Aid for Troubled Defined Benefit Pension Plans

More than one million workers and retirees were faced with the possibility of losing much of their pension benefits due to underfunded defined benefit plans, many still struggling to recover as a result of the 2008 recession and changes in their industries.  Thankfully, the American Rescue Plan Act of 2021 (ARPA), just signed into law by President Biden, will provide eligible plans with the amount needed to sustain the plan until 2051.

A quick recap of retirement plans:

Defined Benefit Plan:  A defined benefit plan promises a specified monthly benefit at retirement.  The plan may state this promised benefit as an exact amount, or it may calculate a benefit through a plan formula that considers factors, such as salary and years of service with an employer.  The benefits in most traditional defined benefit plans are protected, within certain limitations, by federal insurance provided through the Pension Benefit Guaranty Corporation (PBGC), an entity that helps backstop insolvent multiemployer pension plans.

Defined Contribution Plan:  In contrast to defined benefit plans, a defined contribution plan does not promise a specific amount of benefits at retirement.  The employee or employer (or both) contribute to the employee’s account under the plan.  These contributions generally are invested.  A 401(k) plan is a common example of a defined contribution plan.  The employee will ultimately receive the balance in their account upon retirement, which will be equal to the amount of contributions plus or minus investment gains or losses.

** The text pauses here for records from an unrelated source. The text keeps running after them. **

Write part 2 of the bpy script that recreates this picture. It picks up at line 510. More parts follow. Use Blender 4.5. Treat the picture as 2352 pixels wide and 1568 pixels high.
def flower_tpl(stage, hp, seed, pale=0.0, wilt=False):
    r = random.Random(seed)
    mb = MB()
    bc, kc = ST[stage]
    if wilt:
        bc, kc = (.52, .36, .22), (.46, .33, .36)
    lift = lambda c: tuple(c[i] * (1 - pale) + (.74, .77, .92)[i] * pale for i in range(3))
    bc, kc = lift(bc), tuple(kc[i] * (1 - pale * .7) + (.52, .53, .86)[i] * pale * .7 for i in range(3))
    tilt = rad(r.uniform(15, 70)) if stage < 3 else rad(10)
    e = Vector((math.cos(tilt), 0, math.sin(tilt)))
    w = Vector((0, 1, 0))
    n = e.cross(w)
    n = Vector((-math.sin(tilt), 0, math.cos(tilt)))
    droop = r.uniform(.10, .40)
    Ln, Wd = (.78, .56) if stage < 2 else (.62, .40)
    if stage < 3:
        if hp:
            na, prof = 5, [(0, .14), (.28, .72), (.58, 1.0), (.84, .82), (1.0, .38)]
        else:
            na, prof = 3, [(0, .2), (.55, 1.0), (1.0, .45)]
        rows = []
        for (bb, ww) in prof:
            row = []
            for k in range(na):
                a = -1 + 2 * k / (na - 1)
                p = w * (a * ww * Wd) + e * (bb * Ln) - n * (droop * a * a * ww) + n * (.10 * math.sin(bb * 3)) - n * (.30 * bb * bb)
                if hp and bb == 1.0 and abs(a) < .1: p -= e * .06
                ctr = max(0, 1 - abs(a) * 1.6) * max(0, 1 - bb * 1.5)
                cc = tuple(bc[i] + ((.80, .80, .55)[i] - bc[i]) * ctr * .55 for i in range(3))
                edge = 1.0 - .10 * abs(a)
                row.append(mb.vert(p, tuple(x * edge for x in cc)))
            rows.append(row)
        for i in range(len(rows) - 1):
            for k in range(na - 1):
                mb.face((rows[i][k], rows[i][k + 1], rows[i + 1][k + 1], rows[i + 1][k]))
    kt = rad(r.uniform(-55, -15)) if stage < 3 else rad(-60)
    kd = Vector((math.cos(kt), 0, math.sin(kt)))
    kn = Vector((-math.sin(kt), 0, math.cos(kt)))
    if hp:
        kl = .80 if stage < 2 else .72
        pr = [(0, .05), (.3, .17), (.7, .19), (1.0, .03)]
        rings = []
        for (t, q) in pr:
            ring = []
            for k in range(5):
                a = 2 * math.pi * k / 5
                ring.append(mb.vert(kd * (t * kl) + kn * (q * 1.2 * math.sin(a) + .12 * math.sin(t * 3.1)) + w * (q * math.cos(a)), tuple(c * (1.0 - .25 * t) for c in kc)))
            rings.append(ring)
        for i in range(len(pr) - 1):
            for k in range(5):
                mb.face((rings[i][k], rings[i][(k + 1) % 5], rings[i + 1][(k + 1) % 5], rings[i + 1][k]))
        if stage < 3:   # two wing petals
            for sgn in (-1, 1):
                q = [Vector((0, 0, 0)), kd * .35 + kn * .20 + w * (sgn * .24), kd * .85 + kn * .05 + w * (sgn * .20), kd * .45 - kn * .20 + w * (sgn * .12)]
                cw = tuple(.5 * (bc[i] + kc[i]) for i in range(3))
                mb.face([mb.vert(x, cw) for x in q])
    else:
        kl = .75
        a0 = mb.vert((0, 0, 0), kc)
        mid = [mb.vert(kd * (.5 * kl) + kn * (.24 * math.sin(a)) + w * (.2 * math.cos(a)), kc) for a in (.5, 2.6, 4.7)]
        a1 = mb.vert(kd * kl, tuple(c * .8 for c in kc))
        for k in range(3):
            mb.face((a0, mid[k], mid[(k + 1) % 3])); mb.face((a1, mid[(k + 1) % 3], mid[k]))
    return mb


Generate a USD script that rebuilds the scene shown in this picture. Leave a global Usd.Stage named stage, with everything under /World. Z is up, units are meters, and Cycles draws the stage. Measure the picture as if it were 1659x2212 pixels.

Under the new ARPA, the U.S. Treasury will establish a special financial assistance program administered by the PBGC, which was itself heading toward insolvency.  The Treasury will give PBGC $86 billion for the program, and the funds will be available to eligible (at-risk and insolvent) defined benefit pension plans as grants.

Eligible plans will receive a cash payment sufficient to pay all promised benefits through as far as 2051.  Recipient plans will not have to pay the money back.  Approximately 185 to 336 Taft Hartley Plans may benefit directly from this program, and many more plans will benefit indirectly through the continued solvency of the PBGC.